Security experts said Wednesday that it was unlikely a terrorist group had sought to interrupt the global communications network, firstly because such groups rely on the Internet for their operations, and secondly because they would be unlikely to possess the necessary diving equipment.

"They'd be shooting themselves in the foot," said Alex Schmid, director for the Centre for the Study of Terrorism and Political Violence at St. Andrews University in Scotland. "Plus, these cables are buried in the seabed hundreds of yards beneath the surface of the ocean, and are difficult to reach.
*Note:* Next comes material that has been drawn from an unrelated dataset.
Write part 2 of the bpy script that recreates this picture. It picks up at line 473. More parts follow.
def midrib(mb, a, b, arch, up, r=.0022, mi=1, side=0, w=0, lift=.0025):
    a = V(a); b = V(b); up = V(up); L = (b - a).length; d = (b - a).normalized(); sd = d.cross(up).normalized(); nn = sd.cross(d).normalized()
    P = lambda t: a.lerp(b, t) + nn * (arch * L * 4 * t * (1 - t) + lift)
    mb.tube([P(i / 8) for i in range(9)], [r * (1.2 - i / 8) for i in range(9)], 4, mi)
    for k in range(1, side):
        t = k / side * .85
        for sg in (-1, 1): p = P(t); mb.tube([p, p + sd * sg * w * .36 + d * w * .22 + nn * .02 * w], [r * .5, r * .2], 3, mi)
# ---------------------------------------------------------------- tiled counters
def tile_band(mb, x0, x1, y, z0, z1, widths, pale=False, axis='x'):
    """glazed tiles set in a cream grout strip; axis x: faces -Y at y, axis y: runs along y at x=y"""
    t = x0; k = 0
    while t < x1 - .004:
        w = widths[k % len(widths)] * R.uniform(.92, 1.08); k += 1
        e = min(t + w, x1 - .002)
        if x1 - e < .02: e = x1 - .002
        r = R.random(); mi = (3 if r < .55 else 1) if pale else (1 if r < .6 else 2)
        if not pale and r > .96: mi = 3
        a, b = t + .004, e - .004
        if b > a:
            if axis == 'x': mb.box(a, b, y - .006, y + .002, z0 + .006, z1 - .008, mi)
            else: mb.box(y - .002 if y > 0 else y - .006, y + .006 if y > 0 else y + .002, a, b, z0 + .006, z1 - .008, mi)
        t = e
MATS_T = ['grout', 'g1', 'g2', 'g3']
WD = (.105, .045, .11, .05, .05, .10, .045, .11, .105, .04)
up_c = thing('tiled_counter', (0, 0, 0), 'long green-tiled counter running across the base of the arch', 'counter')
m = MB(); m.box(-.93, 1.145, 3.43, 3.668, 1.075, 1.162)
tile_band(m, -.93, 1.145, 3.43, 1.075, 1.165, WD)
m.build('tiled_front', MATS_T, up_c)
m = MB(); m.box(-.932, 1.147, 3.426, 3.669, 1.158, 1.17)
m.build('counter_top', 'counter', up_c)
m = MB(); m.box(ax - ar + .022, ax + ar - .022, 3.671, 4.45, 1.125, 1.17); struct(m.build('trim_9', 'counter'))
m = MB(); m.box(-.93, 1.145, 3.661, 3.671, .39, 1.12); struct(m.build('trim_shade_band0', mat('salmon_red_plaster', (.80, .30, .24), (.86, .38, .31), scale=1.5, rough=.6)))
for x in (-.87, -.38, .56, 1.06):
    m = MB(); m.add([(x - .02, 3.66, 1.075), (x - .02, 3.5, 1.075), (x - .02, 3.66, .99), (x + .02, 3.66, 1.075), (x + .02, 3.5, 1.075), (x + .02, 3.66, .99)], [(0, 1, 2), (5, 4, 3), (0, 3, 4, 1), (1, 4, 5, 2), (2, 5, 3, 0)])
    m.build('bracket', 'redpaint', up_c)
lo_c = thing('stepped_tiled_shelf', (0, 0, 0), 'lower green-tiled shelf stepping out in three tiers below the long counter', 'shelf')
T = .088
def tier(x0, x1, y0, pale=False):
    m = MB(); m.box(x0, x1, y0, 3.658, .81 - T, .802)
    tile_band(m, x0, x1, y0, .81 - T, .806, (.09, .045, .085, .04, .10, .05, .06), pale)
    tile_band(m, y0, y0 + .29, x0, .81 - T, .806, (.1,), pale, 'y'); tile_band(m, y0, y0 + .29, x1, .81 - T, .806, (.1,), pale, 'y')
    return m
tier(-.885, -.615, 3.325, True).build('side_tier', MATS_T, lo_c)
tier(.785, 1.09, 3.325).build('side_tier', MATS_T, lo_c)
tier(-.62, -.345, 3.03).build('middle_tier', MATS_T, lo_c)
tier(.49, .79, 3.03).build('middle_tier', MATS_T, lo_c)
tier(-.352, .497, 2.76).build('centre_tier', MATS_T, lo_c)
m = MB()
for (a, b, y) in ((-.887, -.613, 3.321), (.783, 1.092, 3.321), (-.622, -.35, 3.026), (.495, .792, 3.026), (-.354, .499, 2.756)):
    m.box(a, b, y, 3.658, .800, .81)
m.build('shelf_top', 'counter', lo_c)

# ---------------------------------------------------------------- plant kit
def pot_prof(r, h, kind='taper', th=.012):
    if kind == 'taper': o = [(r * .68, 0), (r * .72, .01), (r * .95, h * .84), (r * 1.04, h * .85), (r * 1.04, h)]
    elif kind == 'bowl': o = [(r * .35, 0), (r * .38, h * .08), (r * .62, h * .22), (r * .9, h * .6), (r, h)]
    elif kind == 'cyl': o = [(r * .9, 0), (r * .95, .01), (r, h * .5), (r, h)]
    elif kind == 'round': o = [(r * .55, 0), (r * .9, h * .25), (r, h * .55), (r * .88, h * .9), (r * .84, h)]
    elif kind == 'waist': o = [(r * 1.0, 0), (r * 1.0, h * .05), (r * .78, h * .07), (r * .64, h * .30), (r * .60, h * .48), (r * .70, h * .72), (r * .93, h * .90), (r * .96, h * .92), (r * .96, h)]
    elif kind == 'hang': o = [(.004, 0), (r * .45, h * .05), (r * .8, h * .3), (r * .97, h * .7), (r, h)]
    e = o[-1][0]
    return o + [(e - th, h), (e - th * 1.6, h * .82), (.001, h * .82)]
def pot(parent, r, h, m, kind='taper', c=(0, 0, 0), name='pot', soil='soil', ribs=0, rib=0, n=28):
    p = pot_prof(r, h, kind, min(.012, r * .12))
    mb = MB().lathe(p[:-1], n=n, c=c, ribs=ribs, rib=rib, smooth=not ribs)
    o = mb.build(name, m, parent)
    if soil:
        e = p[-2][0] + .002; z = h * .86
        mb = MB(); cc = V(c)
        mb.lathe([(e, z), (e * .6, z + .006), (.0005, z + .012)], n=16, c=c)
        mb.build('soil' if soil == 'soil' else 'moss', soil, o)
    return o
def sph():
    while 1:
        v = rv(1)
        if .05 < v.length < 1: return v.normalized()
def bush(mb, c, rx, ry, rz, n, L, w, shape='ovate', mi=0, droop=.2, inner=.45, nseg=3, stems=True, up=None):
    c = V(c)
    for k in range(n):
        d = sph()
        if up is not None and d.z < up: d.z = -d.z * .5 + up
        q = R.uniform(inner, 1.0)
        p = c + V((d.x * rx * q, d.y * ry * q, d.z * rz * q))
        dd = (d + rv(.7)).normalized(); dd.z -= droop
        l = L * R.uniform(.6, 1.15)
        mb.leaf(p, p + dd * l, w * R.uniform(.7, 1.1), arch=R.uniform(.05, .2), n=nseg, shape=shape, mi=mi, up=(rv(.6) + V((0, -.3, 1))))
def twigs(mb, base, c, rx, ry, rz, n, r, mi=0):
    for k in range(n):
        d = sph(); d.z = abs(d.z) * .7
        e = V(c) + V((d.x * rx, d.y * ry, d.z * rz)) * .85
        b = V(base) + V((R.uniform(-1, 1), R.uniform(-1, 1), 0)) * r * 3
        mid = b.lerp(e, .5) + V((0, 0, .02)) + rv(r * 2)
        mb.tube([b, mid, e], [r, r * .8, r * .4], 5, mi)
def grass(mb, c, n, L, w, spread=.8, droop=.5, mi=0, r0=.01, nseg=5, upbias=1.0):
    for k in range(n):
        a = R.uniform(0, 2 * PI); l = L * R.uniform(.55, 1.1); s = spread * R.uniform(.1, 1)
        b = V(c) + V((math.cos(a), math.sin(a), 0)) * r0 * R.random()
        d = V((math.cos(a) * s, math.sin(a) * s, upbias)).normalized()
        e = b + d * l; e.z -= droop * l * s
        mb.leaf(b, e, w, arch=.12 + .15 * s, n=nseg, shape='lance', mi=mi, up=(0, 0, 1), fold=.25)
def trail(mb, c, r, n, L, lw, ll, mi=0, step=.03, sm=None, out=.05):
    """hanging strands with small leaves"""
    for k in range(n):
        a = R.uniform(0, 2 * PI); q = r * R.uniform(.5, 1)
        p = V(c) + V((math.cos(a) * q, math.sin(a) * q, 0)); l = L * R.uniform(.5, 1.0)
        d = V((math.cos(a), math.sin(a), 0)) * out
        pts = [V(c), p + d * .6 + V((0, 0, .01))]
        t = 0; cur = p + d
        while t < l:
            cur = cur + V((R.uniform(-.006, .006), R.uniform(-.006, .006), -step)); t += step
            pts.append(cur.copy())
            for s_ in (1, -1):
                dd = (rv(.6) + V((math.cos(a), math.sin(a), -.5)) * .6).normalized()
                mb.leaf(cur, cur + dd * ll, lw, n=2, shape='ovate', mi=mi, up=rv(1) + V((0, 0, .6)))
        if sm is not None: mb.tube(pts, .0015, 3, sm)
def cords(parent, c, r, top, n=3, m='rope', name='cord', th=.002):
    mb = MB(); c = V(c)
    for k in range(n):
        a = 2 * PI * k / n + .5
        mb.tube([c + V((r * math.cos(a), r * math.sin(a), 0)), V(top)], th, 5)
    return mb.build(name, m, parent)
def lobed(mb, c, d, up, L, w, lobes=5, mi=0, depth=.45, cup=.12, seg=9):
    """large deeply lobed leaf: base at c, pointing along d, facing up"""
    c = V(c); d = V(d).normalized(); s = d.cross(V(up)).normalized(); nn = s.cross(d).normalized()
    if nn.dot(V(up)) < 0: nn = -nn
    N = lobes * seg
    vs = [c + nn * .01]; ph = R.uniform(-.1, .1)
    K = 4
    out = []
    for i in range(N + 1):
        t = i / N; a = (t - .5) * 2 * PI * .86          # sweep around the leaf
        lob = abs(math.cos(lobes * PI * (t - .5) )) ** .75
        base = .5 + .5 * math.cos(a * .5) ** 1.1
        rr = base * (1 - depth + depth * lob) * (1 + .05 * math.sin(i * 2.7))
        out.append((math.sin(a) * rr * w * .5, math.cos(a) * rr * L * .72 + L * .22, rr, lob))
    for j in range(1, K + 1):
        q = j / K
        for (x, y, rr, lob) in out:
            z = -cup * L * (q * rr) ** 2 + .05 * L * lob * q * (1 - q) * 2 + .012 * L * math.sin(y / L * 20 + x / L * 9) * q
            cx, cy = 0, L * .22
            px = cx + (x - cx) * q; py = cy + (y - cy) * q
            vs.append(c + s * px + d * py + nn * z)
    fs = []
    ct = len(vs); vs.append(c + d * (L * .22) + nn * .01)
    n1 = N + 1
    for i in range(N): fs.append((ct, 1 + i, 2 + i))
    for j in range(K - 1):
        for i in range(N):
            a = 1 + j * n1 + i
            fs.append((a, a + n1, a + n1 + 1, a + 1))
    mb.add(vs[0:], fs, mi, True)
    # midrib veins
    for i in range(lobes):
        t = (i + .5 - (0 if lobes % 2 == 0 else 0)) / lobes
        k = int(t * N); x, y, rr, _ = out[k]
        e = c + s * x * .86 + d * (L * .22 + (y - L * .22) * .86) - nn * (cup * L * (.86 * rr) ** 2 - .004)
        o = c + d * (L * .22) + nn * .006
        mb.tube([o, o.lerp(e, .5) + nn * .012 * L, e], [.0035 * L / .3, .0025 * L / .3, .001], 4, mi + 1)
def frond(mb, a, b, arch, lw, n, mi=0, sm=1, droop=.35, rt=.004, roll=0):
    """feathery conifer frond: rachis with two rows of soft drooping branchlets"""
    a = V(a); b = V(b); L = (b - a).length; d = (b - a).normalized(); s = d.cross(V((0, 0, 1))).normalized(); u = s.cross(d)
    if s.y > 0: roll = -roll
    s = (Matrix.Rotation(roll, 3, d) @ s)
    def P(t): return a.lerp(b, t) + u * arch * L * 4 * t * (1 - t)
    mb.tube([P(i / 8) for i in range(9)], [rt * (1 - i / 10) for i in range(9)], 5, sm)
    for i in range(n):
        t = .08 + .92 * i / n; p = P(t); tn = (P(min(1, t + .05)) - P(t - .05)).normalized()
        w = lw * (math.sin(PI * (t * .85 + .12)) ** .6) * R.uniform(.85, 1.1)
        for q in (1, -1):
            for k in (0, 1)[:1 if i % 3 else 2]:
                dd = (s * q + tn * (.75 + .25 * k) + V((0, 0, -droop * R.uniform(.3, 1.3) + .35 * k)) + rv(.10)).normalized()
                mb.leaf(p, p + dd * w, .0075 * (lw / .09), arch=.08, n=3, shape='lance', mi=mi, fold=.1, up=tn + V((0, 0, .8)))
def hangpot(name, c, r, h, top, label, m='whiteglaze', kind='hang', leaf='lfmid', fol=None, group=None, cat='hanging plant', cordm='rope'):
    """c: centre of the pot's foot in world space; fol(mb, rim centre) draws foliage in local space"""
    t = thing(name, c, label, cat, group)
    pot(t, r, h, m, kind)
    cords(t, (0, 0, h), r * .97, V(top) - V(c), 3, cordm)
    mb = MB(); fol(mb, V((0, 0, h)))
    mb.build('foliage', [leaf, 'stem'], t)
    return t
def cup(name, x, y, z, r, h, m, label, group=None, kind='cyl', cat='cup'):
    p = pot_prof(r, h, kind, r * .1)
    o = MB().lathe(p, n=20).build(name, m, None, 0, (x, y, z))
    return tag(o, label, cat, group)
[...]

There are endless vulnerabilities in infrastructure, but these have to be weighed against the size of the threat and the risk involved."

Two of the cables are run by Flag Telecom, which is owned by the Indian telecommunications giant Reliance. A spokesman for Flag Telecom said Wednesday that repair work had begun on both cables and that service had been restored to affected customers via alternative routes.

The company that runs the third cable could not be reached for comment.

Accordingly to Renesys, a company which monitors the Web's performance globally, the severance of the cables has "greatly impacted" phone and Internet services to the Middle East.

The worst affected areas were Kuwait, where one Internet service provider lost its network entirely, and Egypt and Pakistan, where several lost more than 70 percent of their coverage, according to reports.

Paolo Rosa, a spokesman for the International Telecommunications Union, said that submarine cables were prone to being affected by earthquakes, fishing equipment and anchors, but that in high-risk areas, particularly near coastlines, they are often deliberately split in two so that traffic can be rerouted in the event of damage.

A spokesman for the U.K. Cable Protection Committee, which negotiates with the fishing industry on behalf of British telecommunication companies, said that cables were often snapped by the beams that boats use to keep their fishing nets open, and which frequently drag along the seabed.